For one who delivers poems with such panache and verbal largesse, he isn't half world-weary, describing,
        on the TV overhead the number one ladies' morning chat show
featuring the twin goddesses of our exhausted imagination,
Kathie Lee and Whoopi
 
but maybe it's only the drearier, commodified parts of the debased culture that he's weary of because there's no lack of enthusiasm, his own raw affections or wide-ranging reference points.
FSG might not have minded, but I always somehow will, lines just so long they need indentation. Editing a booklet some years ago now, one poet did that which was a pain in the ass. Sorry about that - neck. One can't help but adopt the vernacular argot. But the long lines are a sort of rapture, carrying the expansive sweep of the language onwards and I daresay it couldn't be otherwise.
It's possible Kleinzahler is one of those poets whose schtick you either buy or don't buy. I've not really bought Allen Ginsberg's since I was about 17. I have my doubts about O'Hara and any other contrivance of authenticity. A poem is a contrived thing and the more 'natural' and immediate it tries to sound, the more contrived it will look. One can hardly accuse poems with this level of erudition of trying to be bar-room speil or the off-hand jottings-down. It's sophisticated and the adopting of an informal tone is only a part of it.

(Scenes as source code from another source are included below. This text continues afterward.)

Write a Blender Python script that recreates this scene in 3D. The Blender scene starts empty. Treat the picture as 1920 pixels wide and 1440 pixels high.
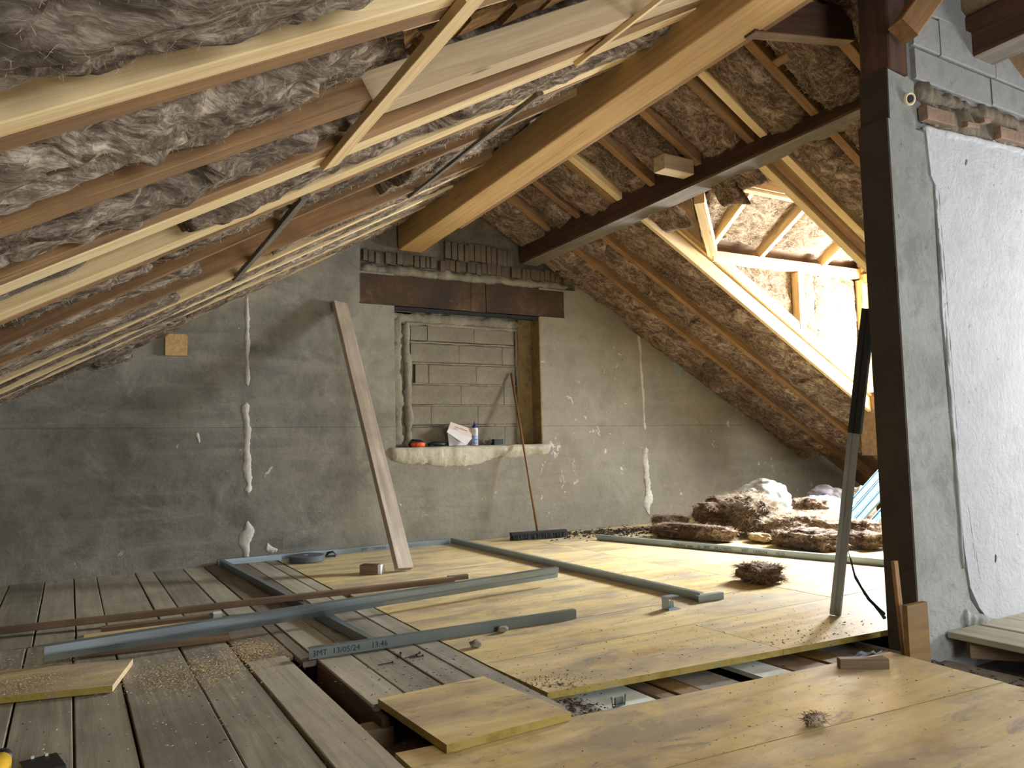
import bpy, bmesh, math, random
from mathutils import Vector, Matrix, noise
S = bpy.context.scene
COL = S.collection
PI = math.pi
# ------------------------------------------------------------------ camera
cam = bpy.data.cameras.new('camera')
cam.sensor_width = 36.0
cam.lens = 1420.0 / 1920.0 * 36.0
cam.clip_start = 0.02
camo = bpy.data.objects.new('camera', cam)
COL.objects.link(camo)
_r = Vector((0.8642, -0.5026, -0.0234)).normalized()
_f = Vector((0.5029, 0.8611, 0.0755)).normalized()
_u = _r.cross(_f).normalized()
_f = _u.cross(_r).normalized()
camo.matrix_world = Matrix(((_r.x, _u.x, -_f.x, 0), (_r.y, _u.y, -_f.y, 0), (_r.z, _u.z, -_f.z, 1.0), (0, 0, 0, 1)))
S.camera = camo
# ------------------------------------------------------------------ world, exposure, daylight
S.view_settings.view_transform = 'Standard'
S.view_settings.look = 'None'
S.view_settings.gamma = 1.0
S.view_settings.exposure = 1.1
S.view_settings.use_curve_mapping = False
w = bpy.data.worlds.new('sky'); S.world = w; w.use_nodes = True
bg = w.node_tree.nodes['Background']
bg.inputs[0].default_value = (0.80, 0.90, 1.0, 1); bg.inputs[1].default_value = 2.0

def area(name, loc, aim, sx, sy, power, col):
    l = bpy.data.lights.new(name, 'AREA'); l.shape = 'RECTANGLE'; l.size = sx; l.size_y = sy
    l.energy = power; l.color = col
    o = bpy.data.objects.new(name, l); COL.objects.link(o)
    d = (Vector(aim) - Vector(loc)).normalized()
    o.matrix_world = Matrix.Translation(loc) @ d.to_track_quat('-Z', 'Y').to_matrix().to_4x4()
    return o
area('daylight_sky_over_dormer', (10.9, 4.7, 4.9), (5.2, 4.3, 0.0), 3.4, 3.4, 5200, (0.86, 0.93, 1.0))
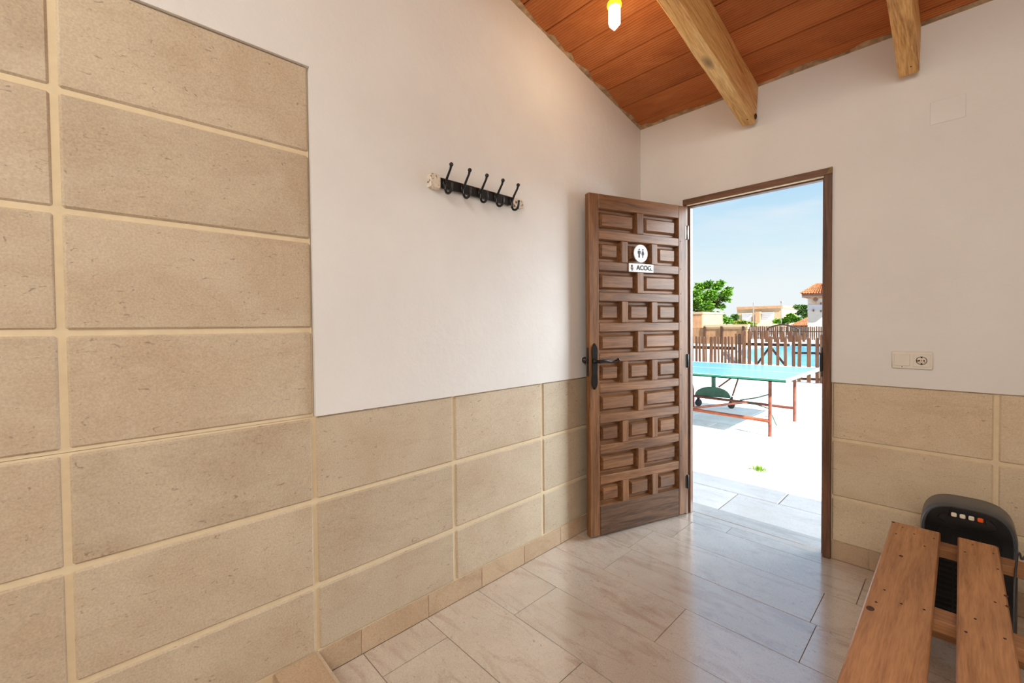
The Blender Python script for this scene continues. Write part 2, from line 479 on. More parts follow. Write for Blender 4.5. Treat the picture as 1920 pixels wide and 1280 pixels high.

It is, for me, as thrilling as contemorary poetry gets and, with the sad passing of the likes of Derek Mahon, Roddy Lumsden and Anne Stevenson this year, August doesn't have as much opposition as he did a few months ago for the position of my favourite living poet, a position he has in the past been not far off. 
This book won't be going on the shelf any time soon. In fact, some of the back catalogue at least will be coming back out of the top right hand corner of the bookcase where they live.